University of Texas at Dallas researchers will play an important part in a $7.5 million contract designed to produce greater communication among government agencies.

Part of the federal government’s highly competitive Multidisciplinary University Research Initiative (MURI), the five-year project is based on the premise that enhanced information security will persuade government workers to share information with one another more freely, confident that it won’t get into the wrong hands.

“Assured information sharing has been a problem for decades, but only after 9/11 has so much emphasis has been placed on it,” said Bhavani Thuraisingham, a professor of computer science and director of the Cyber Security Research Center in the Erik Jonsson School of Engineering and Computer Science at UT Dallas. “We now hear organizations such as the CIA and the FBI saying they wish they had better ways to share information, so we are developing improved approaches for managing, sharing and analyzing data, including geospatial data such as maps and images.”

The UT Dallas researchers will collaborate with teams at the University of Maryland, Baltimore County; Purdue University; the University of Illinois at Urbana-Champaign; the University of Michigan; and UT San Antonio. Other partners on the project are Raytheon Co., Collin County Homeland Security and Kings College University of London. Valued at $1 million over the next five years, the UT Dallas portion of the project will include several elements:

• Thuraisingham will focus on issues concerning both the enforcement of electronic communications policies and the expansion of what’s called the semantic Web, which is an evolving framework that allows data to be much more widely accessed, shared and reused.

• An interdisciplinary team from three UT Dallas schools led by Murat Kantarcioglu, an assistant professor of computer science, will explore the technical, economic and behavioral aspects of what’s known as incentive-based information sharing. Kantarcioglu will work with Alain Bensoussan, distinguished research professor of operations management in the UT Dallas School of Management, and Nathan Berg, an associate professor of economics in the university’s School of Economic, Political and Policy Sciences.

• Latifur Khan, an associate professor of computer science, will work with Illinois researchers on an area called knowledge discovery, which concerns developing methodologies for extracting useful knowledge from data.

MURI supports basic science and engineering research that’s considered critical to national defense. The initiative is based on the idea that by bringing together scientists and engineers from different disciplines the government can accelerate both basic research and the practical application of that research. The UT Dallas project is funded by the Air Force Office of Scientific Research.

UT Dallas researchers now have more than $5 million in grants and contracts with the Air Force Office of Scientific Research, the National Science Foundation and other government agencies – such as NASA, the National Geospatial Intelligence Agency and the Intelligence Advanced Research Projects Activity – for research concerning data security, the semantic Web and knowledge discovery.

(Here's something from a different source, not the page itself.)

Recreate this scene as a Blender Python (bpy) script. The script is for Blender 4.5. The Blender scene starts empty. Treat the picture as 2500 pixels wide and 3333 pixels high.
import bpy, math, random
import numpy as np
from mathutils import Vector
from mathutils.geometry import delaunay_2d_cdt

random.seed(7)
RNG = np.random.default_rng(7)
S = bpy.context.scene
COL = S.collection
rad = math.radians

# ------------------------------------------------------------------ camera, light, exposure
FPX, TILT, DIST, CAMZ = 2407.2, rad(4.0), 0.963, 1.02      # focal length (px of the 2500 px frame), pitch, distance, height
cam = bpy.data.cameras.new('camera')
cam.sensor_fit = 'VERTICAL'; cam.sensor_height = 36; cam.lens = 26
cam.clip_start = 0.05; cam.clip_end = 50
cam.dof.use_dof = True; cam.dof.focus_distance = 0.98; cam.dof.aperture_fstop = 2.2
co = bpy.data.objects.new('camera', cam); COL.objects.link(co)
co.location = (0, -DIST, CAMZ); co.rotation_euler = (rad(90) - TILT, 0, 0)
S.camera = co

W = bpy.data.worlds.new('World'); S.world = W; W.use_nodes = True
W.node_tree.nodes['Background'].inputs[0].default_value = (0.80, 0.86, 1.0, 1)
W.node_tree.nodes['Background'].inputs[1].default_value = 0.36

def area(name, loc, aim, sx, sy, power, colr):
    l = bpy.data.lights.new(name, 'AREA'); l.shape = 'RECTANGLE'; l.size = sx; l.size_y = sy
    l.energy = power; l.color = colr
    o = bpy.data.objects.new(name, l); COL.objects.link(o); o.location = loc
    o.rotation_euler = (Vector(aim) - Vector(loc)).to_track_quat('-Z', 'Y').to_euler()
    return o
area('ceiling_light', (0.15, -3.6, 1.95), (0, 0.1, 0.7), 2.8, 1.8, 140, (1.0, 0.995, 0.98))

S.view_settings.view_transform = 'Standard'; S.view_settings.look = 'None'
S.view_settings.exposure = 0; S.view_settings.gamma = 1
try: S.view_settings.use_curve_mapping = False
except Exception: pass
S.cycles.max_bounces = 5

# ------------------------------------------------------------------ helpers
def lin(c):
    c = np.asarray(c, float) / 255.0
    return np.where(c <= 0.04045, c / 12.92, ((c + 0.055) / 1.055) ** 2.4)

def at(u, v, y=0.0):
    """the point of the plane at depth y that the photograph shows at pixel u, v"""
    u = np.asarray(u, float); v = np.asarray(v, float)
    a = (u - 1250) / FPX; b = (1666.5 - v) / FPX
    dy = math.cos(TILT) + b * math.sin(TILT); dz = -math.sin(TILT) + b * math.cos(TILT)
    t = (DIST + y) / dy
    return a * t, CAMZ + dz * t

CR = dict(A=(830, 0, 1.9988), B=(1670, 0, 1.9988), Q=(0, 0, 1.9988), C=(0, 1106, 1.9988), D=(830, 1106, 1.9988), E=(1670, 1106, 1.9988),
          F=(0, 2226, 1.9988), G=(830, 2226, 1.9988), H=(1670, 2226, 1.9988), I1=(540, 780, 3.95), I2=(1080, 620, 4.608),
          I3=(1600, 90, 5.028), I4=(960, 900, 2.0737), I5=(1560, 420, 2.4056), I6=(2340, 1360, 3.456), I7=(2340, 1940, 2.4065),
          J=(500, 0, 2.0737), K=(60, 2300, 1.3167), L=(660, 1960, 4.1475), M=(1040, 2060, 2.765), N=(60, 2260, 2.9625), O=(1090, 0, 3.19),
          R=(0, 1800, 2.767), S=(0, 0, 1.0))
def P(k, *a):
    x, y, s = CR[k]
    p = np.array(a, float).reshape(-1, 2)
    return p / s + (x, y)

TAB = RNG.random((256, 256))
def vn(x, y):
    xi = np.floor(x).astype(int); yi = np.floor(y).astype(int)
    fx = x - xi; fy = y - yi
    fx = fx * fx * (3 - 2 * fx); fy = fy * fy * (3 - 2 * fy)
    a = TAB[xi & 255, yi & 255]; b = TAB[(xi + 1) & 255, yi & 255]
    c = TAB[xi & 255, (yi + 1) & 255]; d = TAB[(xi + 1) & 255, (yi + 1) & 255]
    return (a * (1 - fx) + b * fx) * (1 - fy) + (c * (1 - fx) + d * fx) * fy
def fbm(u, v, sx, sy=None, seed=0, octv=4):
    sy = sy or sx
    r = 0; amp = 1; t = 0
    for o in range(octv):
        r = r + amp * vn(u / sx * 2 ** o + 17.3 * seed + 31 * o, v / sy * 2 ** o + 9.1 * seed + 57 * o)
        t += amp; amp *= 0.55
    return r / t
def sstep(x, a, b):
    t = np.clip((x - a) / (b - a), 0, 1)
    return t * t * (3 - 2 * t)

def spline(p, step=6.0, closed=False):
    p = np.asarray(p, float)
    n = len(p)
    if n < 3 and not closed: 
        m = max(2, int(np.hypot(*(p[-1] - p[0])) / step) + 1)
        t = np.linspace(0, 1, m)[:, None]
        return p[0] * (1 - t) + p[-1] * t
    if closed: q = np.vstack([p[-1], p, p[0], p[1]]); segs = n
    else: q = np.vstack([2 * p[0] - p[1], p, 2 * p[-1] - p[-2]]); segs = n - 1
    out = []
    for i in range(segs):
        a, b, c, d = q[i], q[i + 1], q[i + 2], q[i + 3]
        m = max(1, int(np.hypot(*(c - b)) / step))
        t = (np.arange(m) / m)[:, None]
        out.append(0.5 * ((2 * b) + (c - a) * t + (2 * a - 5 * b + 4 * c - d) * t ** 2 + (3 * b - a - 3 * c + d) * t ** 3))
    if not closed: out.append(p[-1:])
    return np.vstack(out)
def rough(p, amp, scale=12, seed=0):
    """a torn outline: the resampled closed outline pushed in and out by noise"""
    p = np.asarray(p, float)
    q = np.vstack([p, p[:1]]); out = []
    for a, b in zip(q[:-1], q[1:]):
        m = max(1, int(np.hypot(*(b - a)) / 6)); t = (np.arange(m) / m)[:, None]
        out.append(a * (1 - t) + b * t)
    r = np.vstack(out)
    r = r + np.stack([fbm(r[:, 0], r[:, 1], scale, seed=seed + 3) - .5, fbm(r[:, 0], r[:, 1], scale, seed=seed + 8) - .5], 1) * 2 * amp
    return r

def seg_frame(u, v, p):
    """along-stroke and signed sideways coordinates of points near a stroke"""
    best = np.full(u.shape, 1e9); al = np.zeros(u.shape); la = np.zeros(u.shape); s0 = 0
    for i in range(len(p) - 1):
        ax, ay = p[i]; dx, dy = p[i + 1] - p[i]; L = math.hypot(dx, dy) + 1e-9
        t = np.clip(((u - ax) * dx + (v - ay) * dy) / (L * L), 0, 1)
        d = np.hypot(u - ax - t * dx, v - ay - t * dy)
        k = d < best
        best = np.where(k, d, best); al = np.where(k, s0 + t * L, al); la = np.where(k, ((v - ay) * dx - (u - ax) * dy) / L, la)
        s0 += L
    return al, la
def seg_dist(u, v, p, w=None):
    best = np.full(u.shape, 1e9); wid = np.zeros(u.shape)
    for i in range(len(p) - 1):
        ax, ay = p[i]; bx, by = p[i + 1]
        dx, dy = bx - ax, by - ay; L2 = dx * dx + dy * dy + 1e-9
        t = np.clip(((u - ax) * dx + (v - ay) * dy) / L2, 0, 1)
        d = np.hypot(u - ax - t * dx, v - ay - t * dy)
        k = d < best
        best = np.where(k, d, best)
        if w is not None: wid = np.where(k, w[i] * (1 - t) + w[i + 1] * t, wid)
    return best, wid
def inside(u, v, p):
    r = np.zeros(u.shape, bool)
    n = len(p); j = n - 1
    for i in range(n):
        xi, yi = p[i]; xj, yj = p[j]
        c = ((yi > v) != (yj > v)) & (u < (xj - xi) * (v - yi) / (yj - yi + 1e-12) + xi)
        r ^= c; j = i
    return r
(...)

UT Dallas researchers in these fields have also formed a strong collaborative partnership with Raytheon on geospatial information management, and they’ve established alliances and partnerships with several other major universities in addition to those they’re working with on MURI, including the University of Minnesota and the Massachusetts Institute of Technology.

“Our goal is to conduct high quality research and utilize corporations such as Raytheon to transfer the research to operational programs,” Thuraisingham said. “One key aspect of our future work is also to transfer our research to commercial products. We are very customer-focused, we regularly form partnerships with our customers, and our research results have appeared in prestigious journals and at leading conferences.”

In addition to Thuraisingham, Khan and Kantarcioglu, who conduct research regarding data security, the semantic Web and knowledge discovery, the UT Dallas collaborative team includes Kevin Hamlen and Vincent Ng, both assistant professors of computer science; I-Ling Yen, a professor of computer science; and B. Prabhakaran, an associate professor of computer science.

“In the area of data security and related topics such as information sharing, UT Dallas is now one of the best in the world, right alongside prestigious institutions such as Purdue University, which is our major collaborator,” Thuraisingham added. “Since we are a relatively small school, we can’t focus on all aspects of cyber security, and so our focus now is mainly on data security. We have also been very successful in building knowledge-discovery tools for a number of applications.”

About the Jonsson School

With more than 2,600 students, nearly 100 faculty and over $27 million in research funding, the Erik Jonsson School of Engineering and Computer Science at UT Dallas is in the midst of a $300 million public-private initiative that includes the recent completion of a 192,000-square-foot interdisciplinary research building. Named after Texas Instruments co-founder J. Erik Jonsson, the school awards degrees in electrical engineering, computer science, telecommunications engineering, computer engineering, software engineering, and materials science and engineering.